The exercise:
Print exactly the lines running from the one that holds "were 1800x1350 pixels." through the one that holds "sc.camera = cam", please, and leave the pictures out.

-------------------------

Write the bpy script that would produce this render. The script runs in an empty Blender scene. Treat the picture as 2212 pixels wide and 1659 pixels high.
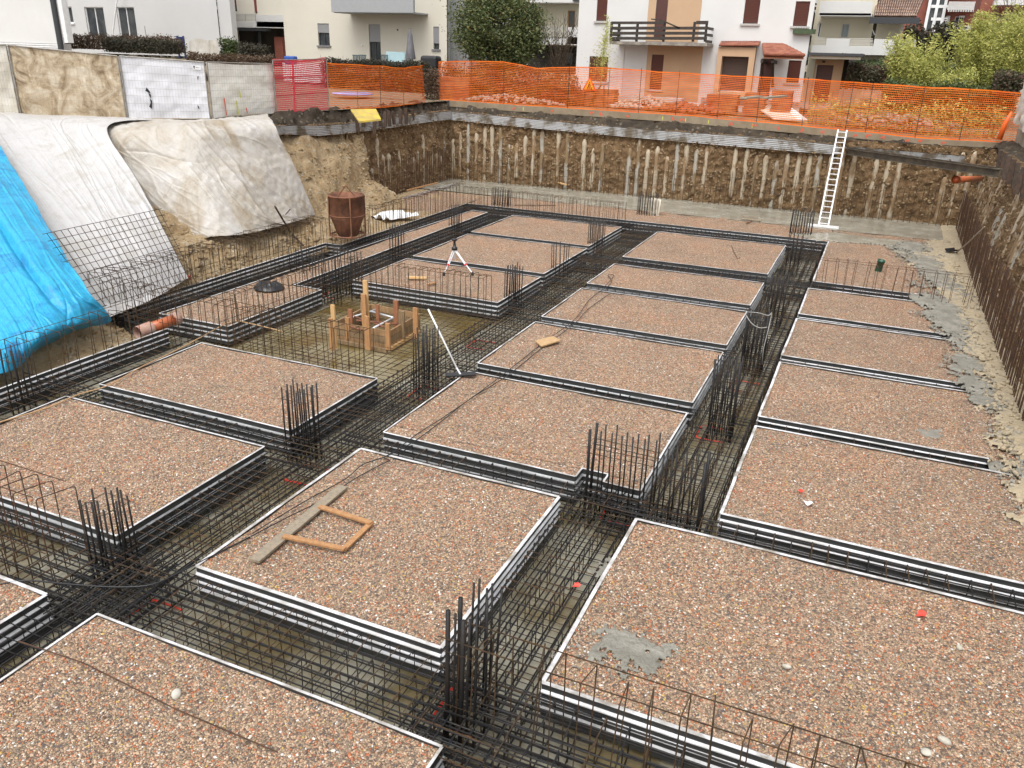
import bpy, math, random
import numpy as np
from mathutils import Vector, Matrix, noise
random.seed(7); rng = np.random.default_rng(7)
R = math.radians
scene = bpy.context.scene
# ------------------------------------------------------------------ camera
HC = 6.5
F, PITCH, ROLL, YAW = 1749.4, 0.38909, 0.028604, 0.407064     # focal length in pixels of a 2212 px wide picture
cp, sp, cr, sr, cyw, syw = math.cos(PITCH), math.sin(PITCH), math.cos(ROLL), math.sin(ROLL), math.cos(YAW), math.sin(YAW)
RZ = Matrix(((cyw, -syw, 0), (syw, cyw, 0), (0, 0, 1)))
_f0 = Vector((0, cp, -sp)); _r0 = Vector((1, 0, 0)); _u0 = Vector((0, sp, cp))
FW = RZ @ _f0; RT = RZ @ (cr * _r0 + sr * _u0); UP = RZ @ (-sr * _r0 + cr * _u0)
cam_d = bpy.data.cameras.new('camera'); cam = bpy.data.objects.new('camera', cam_d); scene.collection.objects.link(cam)
cam_d.sensor_width = 36; cam_d.lens = 36 * F / 2212; cam_d.clip_end = 2000; cam_d.clip_start = .1
M = Matrix((RT, UP, -FW)).transposed().to_4x4(); M.translation = (0, 0, HC); cam.matrix_world = M
scene.camera = cam
# ------------------------------------------------------------------ overcast daylight
SUN_EL, SUN_AZ = 60, 178
w = bpy.data.worlds.new('World'); scene.world = w; w.use_nodes = True
nt = w.node_tree; bg = nt.nodes['Background']; sky = nt.nodes.new('ShaderNodeTexSky'); sky.sky_type = 'NISHITA'
sky.sun_disc = False; sky.sun_elevation = R(SUN_EL); sky.sun_rotation = R(SUN_AZ); sky.dust_density = 4; sky.air_density = 1.2
hs = nt.nodes.new('ShaderNodeHueSaturation'); hs.inputs['Saturation'].default_value = .14
nt.links.new(sky.outputs[0], hs.inputs['Color']); nt.links.new(hs.outputs[0], bg.inputs[0]); bg.inputs[1].default_value = .15
sd = bpy.data.lights.new('sun', 'SUN'); sd.energy = .8; sd.angle = R(40); sd.color = (1, .97, .93)
so = bpy.data.objects.new('sun', sd); scene.collection.objects.link(so)
az = R(SUN_AZ); sdir = Vector((math.sin(az) * math.cos(R(SUN_EL)), math.cos(az) * math.cos(R(SUN_EL)), math.sin(R(SUN_EL))))
so.rotation_euler = sdir.to_track_quat('Z', 'Y').to_euler()
scene.view_settings.view_transform = 'Standard'; scene.view_settings.look = 'None'; scene.view_settings.gamma = 1
scene.view_settings.exposure = 0.85
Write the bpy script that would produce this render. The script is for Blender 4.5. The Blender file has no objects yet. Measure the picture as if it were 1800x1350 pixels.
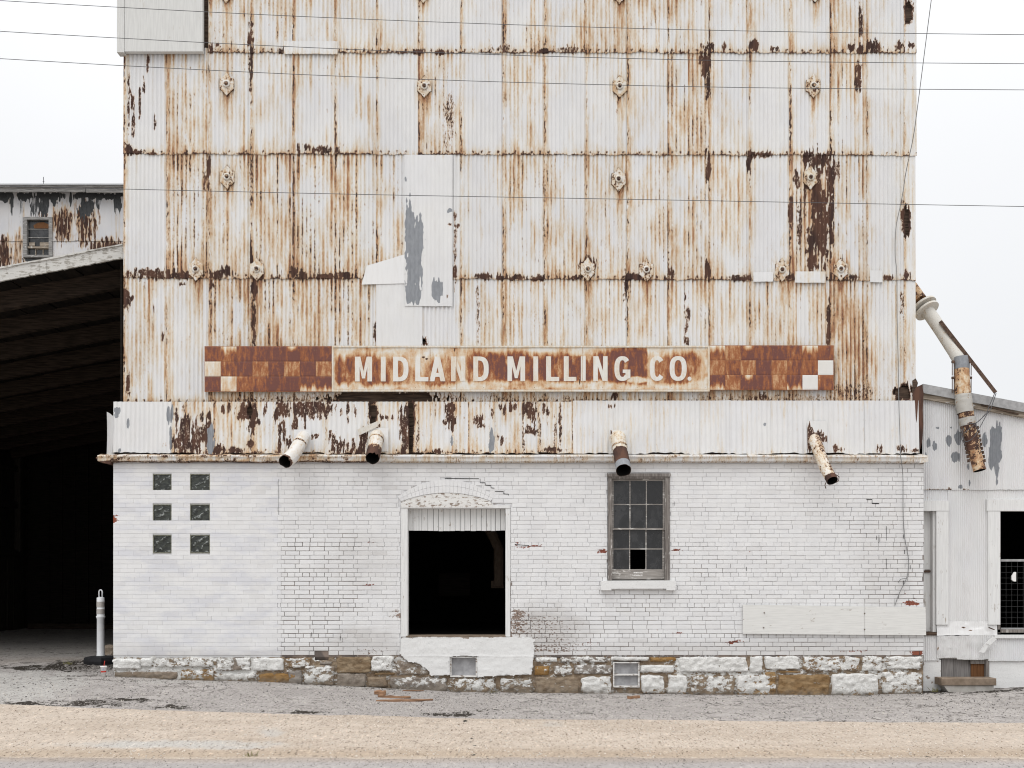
import bpy, math, random
import numpy as np
from mathutils import Vector

# ------------------------------------------------------------------ camera, light, exposure
S = 0.0085            # metres per photo pixel on the brick front
D = 16.0              # camera distance to the brick front
HZ = 1010.0           # horizon row in the photo
ZE = (1220 - HZ) * S  # eye height
sc = bpy.context.scene
col = sc.collection

cam_d = bpy.data.cameras.new('camera')
cam = bpy.data.objects.new('camera', cam_d)
col.objects.link(cam)
cam.location = (0, -D, ZE)
cam.rotation_euler = (math.pi / 2, 0, 0)
cam_d.sensor_width = 36
cam_d.lens = 36 * (D / S) / 1800
cam_d.shift_y = (HZ - 675) / 1800
cam_d.clip_start = 0.1
cam_d.clip_end = 1000
sc.camera = cam

SUN_EL, SUN_ROT = math.radians(58), math.radians(205)
world = bpy.data.worlds.new('World')
sc.world = world
world.use_nodes = True
wt = world.node_tree
wt.nodes.clear()
def wn(t, **k):
    n = wt.nodes.new(t)
    for a, b in k.items(): setattr(n, a, b)
    return n
w_out = wn('ShaderNodeOutputWorld'); w_bg = wn('ShaderNodeBackground'); w_add = wn('ShaderNodeAddShader')
w_sky = wn('ShaderNodeTexSky', sky_type='NISHITA', sun_disc=False, sun_elevation=SUN_EL, sun_rotation=SUN_ROT)
w_bs = wn('ShaderNodeBackground'); w_bs.inputs[1].default_value = 0.05
w_hs = wn('ShaderNodeHueSaturation'); w_hs.inputs['Saturation'].default_value = 0.25
w_tc = wn('ShaderNodeTexCoord'); w_sep = wn('ShaderNodeSeparateXYZ')
w_mx = wn('ShaderNodeMath', operation='MAXIMUM'); w_mx.inputs[1].default_value = 0
w_ma = wn('ShaderNodeMath', operation='MULTIPLY_ADD'); w_ma.inputs[1].default_value = 1.55; w_ma.inputs[2].default_value = 0.84
w_sq = wn('ShaderNodeMath', operation='POWER'); w_sq.inputs[1].default_value = 1.7
w_no = wn('ShaderNodeTexNoise'); w_no.inputs['Scale'].default_value = 2.2; w_no.inputs['Detail'].default_value = 5
w_nr = wn('ShaderNodeMapRange'); w_nr.inputs[1].default_value = 0.3; w_nr.inputs[2].default_value = 0.7
w_nr.inputs[3].default_value = 0.97; w_nr.inputs[4].default_value = 1.03
w_mu = wn('ShaderNodeMath', operation='MULTIPLY')
L = wt.links.new
L(w_tc.outputs['Generated'], w_sep.inputs[0]); L(w_sep.outputs[2], w_mx.inputs[0]); L(w_mx.outputs[0], w_sq.inputs[0]); L(w_sq.outputs[0], w_ma.inputs[0])
L(w_tc.outputs['Generated'], w_no.inputs['Vector']); L(w_no.outputs[0], w_nr.inputs[0])
L(w_ma.outputs[0], w_mu.inputs[0]); L(w_nr.outputs[0], w_mu.inputs[1])
w_bg.inputs[0].default_value = (0.985, 0.99, 1.0, 1)
L(w_mu.outputs[0], w_bg.inputs[1])
L(w_sky.outputs[0], w_hs.inputs['Color']); L(w_hs.outputs[0], w_bs.inputs[0])
L(w_bg.outputs[0], w_add.inputs[0]); L(w_bs.outputs[0], w_add.inputs[1]); L(w_add.outputs[0], w_out.inputs[0])

sun_d = bpy.data.lights.new('sun', 'SUN')
sun_d.energy = 1.5
sun_d.angle = math.radians(50)
sun_d.color = (1.0, 0.985, 0.965)
sun = bpy.data.objects.new('sun', sun_d)
col.objects.link(sun)
sun.rotation_euler = (math.radians(90) - SUN_EL, 0, math.radians(-25))

sc.view_settings.view_transform = 'Standard'
sc.view_settings.look = 'None'
sc.view_settings.gamma = 1
sc.view_settings.use_curve_mapping = False
sc.view_settings.exposure = -0.40
sc.render.engine = 'CYCLES'
sc.cycles.max_bounces = 6
sc.cycles.diffuse_bounces = 3
sc.cycles.use_denoising = True
sc.cycles.filter_width = 1.1
random.seed(4)
rng = np.random.default_rng(11)

# ------------------------------------------------------------------ helpers
def fy(y): return (D + y) / D
def PX(px, y=0.0): return (px - 900) * S * fy(y)
def PZ(py, y=0.0): return ZE + (HZ - py) * S * fy(y)
def P(px, py, y=0.0): return (PX(px, y), y, PZ(py, y))

ORG = {}
def link(o, parent=None):
    col.objects.link(o)
    if parent is not None: o.parent = parent
def thing(name, label, cat, loc=(0, 0, 0), group=None):
    o = bpy.data.objects.new(name, None)
    o.empty_display_size = 0.2
    o.location = loc
    link(o)
    ORG[o] = np.array(loc, float)
    o['label'] = label; o['category'] = cat
    if group: o['group'] = group
    return o
def tag(o, label=None, cat=None, group=None, kind=None):
    if label: o['label'] = label
    if cat: o['category'] = cat
    if group: o['group'] = group
    if kind: o['kind'] = kind
    return o
def _reg(o, parent):
    ORG[o] = ORG.get(parent, np.zeros(3)) if parent is not None else np.zeros(3)
def mesh_obj(name, verts, faces, mat, parent=None, smooth=False, wear=None, origin=None):
    """One mesh object from world-space verts; origin places the object's own origin (top-level things)."""
    org = ORG.get(parent, np.zeros(3)) if parent is not None else np.zeros(3)
    v = np.asarray(verts, float).reshape(-1, 3)
    base = np.array(origin, float) if origin is not None else org
    me = bpy.data.meshes.new(name)
    me.from_pydata((v - base).tolist(), [], faces)
    if smooth: me.polygons.foreach_set('use_smooth', np.ones(len(me.polygons), bool))
    me.materials.append(mat)
    if wear is not None: add_wear(me, wear)
    me.update()
    o = bpy.data.objects.new(name, me)
    link(o, parent)
    o.location = (base - org).tolist()
    ORG[o] = base
    return o
def add_wear(me, w):
    w = np.asarray(w, np.float32).reshape(-1, 4)
    a = me.attributes.new('wear', 'FLOAT_COLOR', 'POINT')
    a.data.foreach_set('color', w.ravel())
def grid_obj(name, PP, mat, parent=None, wear=None, hole=None, smooth=True, flip=False):
    ny, nx = PP.shape[:2]
    org = ORG.get(parent, np.zeros(3)) if parent is not None else np.zeros(3)
    v = (PP.reshape(-1, 3) - org).astype(np.float32)
    i = np.arange(ny * nx).reshape(ny, nx)
    q = np.stack([i[:-1, :-1], i[:-1, 1:], i[1:, 1:], i[1:, :-1]], -1)
    if flip: q = q[..., ::-1]
    q = q.reshape(-1, 4)
    if hole is not None: q = q[~hole.reshape(-1)]
    n = len(q)
    me = bpy.data.meshes.new(name)
    me.vertices.add(len(v)); me.vertices.foreach_set('co', v.ravel())
    me.loops.add(n * 4); me.loops.foreach_set('vertex_index', q.ravel().astype(np.int32))
    me.polygons.add(n)
    me.polygons.foreach_set('loop_start', np.arange(0, n * 4, 4, dtype=np.int32))
    if smooth: me.polygons.foreach_set('use_smooth', np.ones(n, bool))
    me.materials.append(mat)
    if wear is not None: add_wear(me, wear)
    me.update(calc_edges=True); me.validate()
    o = bpy.data.objects.new(name, me)
    link(o, parent)
    _reg(o, parent)
    return o
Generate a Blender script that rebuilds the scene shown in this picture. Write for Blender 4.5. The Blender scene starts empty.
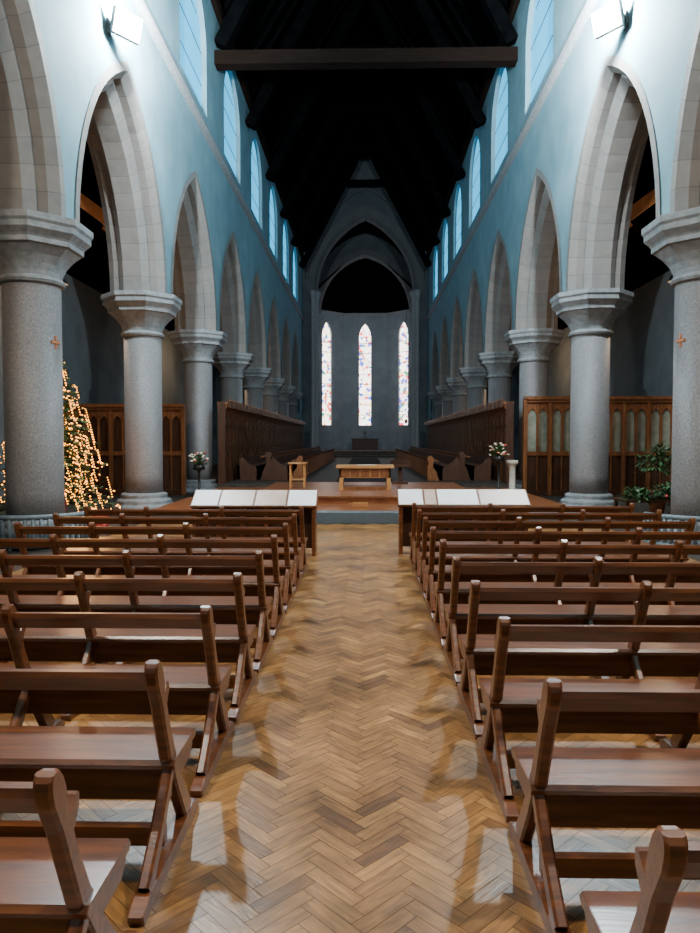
import bpy, math, random
from mathutils import Vector, Matrix
random.seed(7)
D=bpy.data; C=bpy.context
sc=C.scene
pi=math.pi

# ---------------------------------------------------------------- materials
def newmat(name):
    m=D.materials.new(name); m.use_nodes=True
    nt=m.node_tree; b=nt.nodes['Principled BSDF']
    return m,nt,b
def N(nt,t,**k):
    n=nt.nodes.new(t)
    for a,v in k.items(): setattr(n,a,v)
    return n
def rgb(c): return (c[0],c[1],c[2],1)
def mat(name,c1,c2=None,rough=.6,scale=4,bump=0.0,stretch=(1,1,1),metal=0,detail=5,bscale=None,spec=.5,coat=0):
    m,nt,b=newmat(name)
    c2=c2 or c1
    tc=N(nt,'ShaderNodeTexCoord'); mp=N(nt,'ShaderNodeMapping')
    mp.inputs['Scale'].default_value=stretch
    nt.links.new(tc.outputs['Object'],mp.inputs['Vector'])
    no=N(nt,'ShaderNodeTexNoise'); no.inputs['Scale'].default_value=scale; no.inputs['Detail'].default_value=detail
    nt.links.new(mp.outputs[0],no.inputs['Vector'])
    cr=N(nt,'ShaderNodeValToRGB')
    cr.color_ramp.elements[0].color=rgb(c1); cr.color_ramp.elements[1].color=rgb(c2)
    cr.color_ramp.elements[0].position=.32; cr.color_ramp.elements[1].position=.68
    nt.links.new(no.outputs['Fac'],cr.inputs[0]); nt.links.new(cr.outputs[0],b.inputs['Base Color'])
    b.inputs['Roughness'].default_value=rough; b.inputs['Metallic'].default_value=metal
    b.inputs['Specular IOR Level'].default_value=spec
    b.inputs['Coat Weight'].default_value=coat; b.inputs['Coat Roughness'].default_value=.22
    if bump:
        bp=N(nt,'ShaderNodeBump'); bp.inputs['Strength'].default_value=bump; bp.inputs['Distance'].default_value=.03
        n2=N(nt,'ShaderNodeTexNoise'); n2.inputs['Scale'].default_value=bscale or scale*4; n2.inputs['Detail'].default_value=6
        nt.links.new(mp.outputs[0],n2.inputs['Vector'])
        nt.links.new(n2.outputs['Fac'],bp.inputs['Height']); nt.links.new(bp.outputs[0],b.inputs['Normal'])
    return m
def emat(name,c,s):
    m,nt,b=newmat(name)
    b.inputs['Base Color'].default_value=rgb(c); b.inputs['Emission Color'].default_value=rgb(c)
    b.inputs['Emission Strength'].default_value=s
    return m
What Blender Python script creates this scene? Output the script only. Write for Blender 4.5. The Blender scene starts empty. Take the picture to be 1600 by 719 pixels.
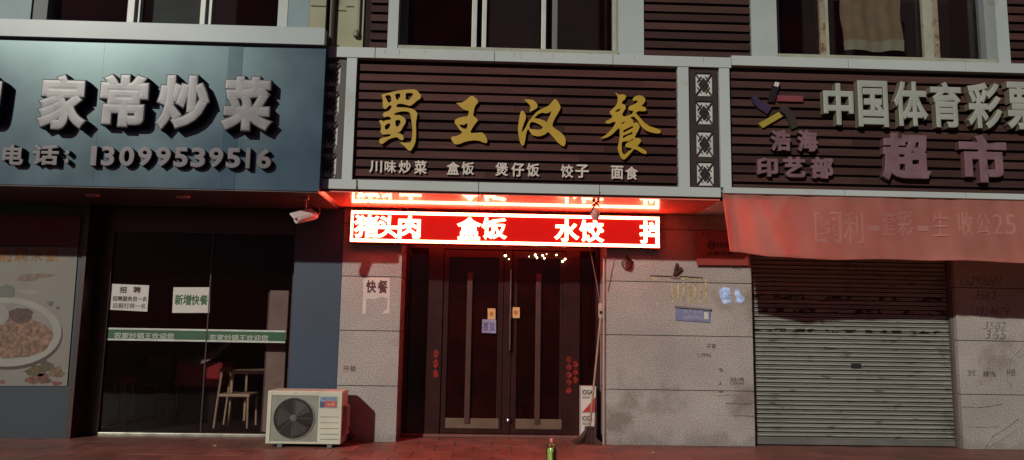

-------------------------

Full solution:
Write the bpy script that would produce this render. The script is for Blender 4.5. The Blender file has no objects yet. Measure the picture as if it were 1800x1350 pixels.
import bpy, math, random
import numpy as np
from mathutils import Vector

# ------------------------------------------------------------------ camera, light, exposure
S = 0.0085            # metres per photo pixel on the brick front
D = 16.0              # camera distance to the brick front
HZ = 1010.0           # horizon row in the photo
ZE = (1220 - HZ) * S  # eye height
sc = bpy.context.scene
col = sc.collection

cam_d = bpy.data.cameras.new('camera')
cam = bpy.data.objects.new('camera', cam_d)
col.objects.link(cam)
cam.location = (0, -D, ZE)
cam.rotation_euler = (math.pi / 2, 0, 0)
cam_d.sensor_width = 36
cam_d.lens = 36 * (D / S) / 1800
cam_d.shift_y = (HZ - 675) / 1800
cam_d.clip_start = 0.1
cam_d.clip_end = 1000
sc.camera = cam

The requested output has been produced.